Who wants to be a head of department?

The sheer stress of running a poorly staffed subject area is putting off many potential applicants for senior roles. Karen Thornton and Robert Boyland report

EXPERIENCED teachers are being discouraged from applying for promotion because they do not want to lead teams of unsatisfactory staff.

One in three state secondaries will start the new term with an unfilled management post and more than half of these estimated 1,100 management vacancies nationally will be for heads of department, a TESSecondary Heads Association survey suggests.

John Dunford, general secretary of the SHA, said few experienced classroom teachers now wanted to take on the responsibility and stress of running a poorly staffed maths or languages department.

"The adverse effects of teacher shortage tend to fall disproportionately on heads of department, who have to pick up the pieces. Being head of a maths department in which there are no other qualified teachers and a couple of temporary appointments is a very difficult job. People are just not willing to take it on," he said.

The survey illustrates the problems facing heads and department leaders, especially in shortage subjects. It suggests more than 3,200 teachers - almost one in every secondary - are taking maths, English, science and language lessons when they are not qualified to do so. These same subjects now account for around half of the estimated 3,700 classroom vacancies.
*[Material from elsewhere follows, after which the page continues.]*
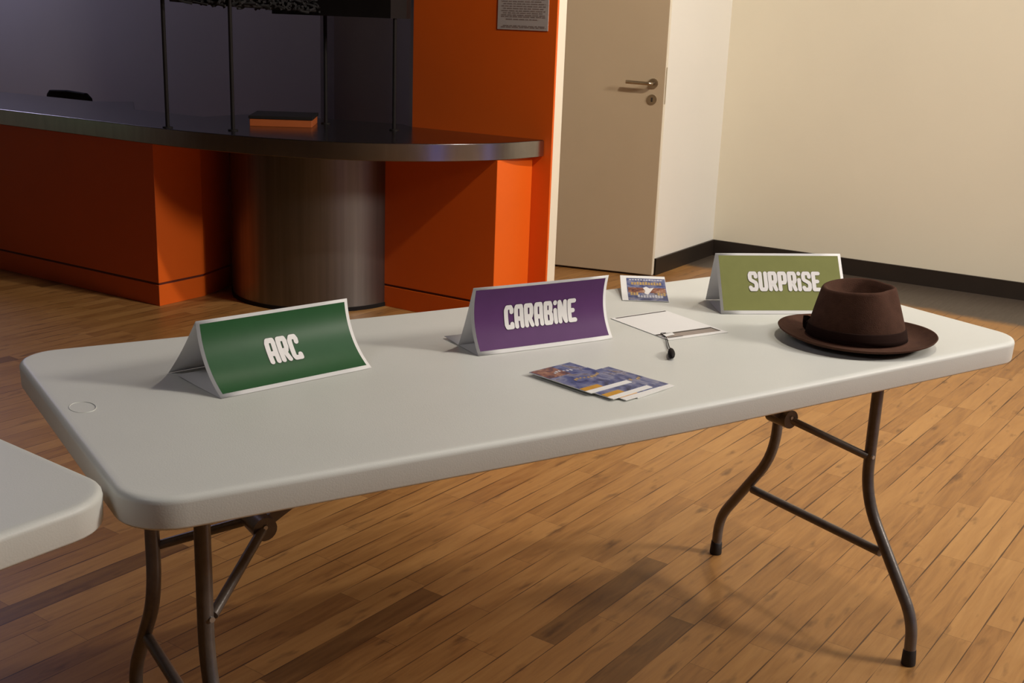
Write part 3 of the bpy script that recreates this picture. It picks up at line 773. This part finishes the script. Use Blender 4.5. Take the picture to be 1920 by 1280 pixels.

Maths is facing meltdown. Although applications to teacher training are up, it is unlikely that all the available places will be filled.

Dr Sheila Kaye, head of Whitgift school in Grimsby, is already short of a head of science, and this year expects to lose both the head and deputy of the maths department when they retire. She has given up trying to find a head of information and communications technology.

She has not had a single applicant for maths teaching posts, but is unsure why staff are reluctant to be head of department. "I don't know why people are not willing to move up. The alternative is to sit and do the same job for 30 years," she said.

At Central Foundation girls' school in Bow, east London, 11 teachers have been teaching outside their expertise to cover the English, maths and science timetable. Six of the maths teachers are overseas-trained and awaiting qualified teacher status in the UK.

Head Patricia Hull, who has 30 new recruits starting this term, said: "We are an oversubscribed and popular school in east London. If we are experiencing difficulties in recruitment of UK-trained teachers, what chance has a school in less fortunate circumstances?"

Meanwhile, heads complain that keeping schools fully staffed is becoming a full-time job in itself, leaving them little time to push forward the Government's standards agenda. They rate nearly one in five of their newly-appointed staff as unsatisfactory, a figure little changed from last year despite a fall in the number of unfilled posts.

Robert Hanman, head of St Mary's Church of England high school in Hendon, north London, is still short of one schience and two maths teachers after making 15 appointments for this September.

He said: "Ensuring that the school is fully staffed has taken untold hours of management time, which would be better spent on the priority of raising standards."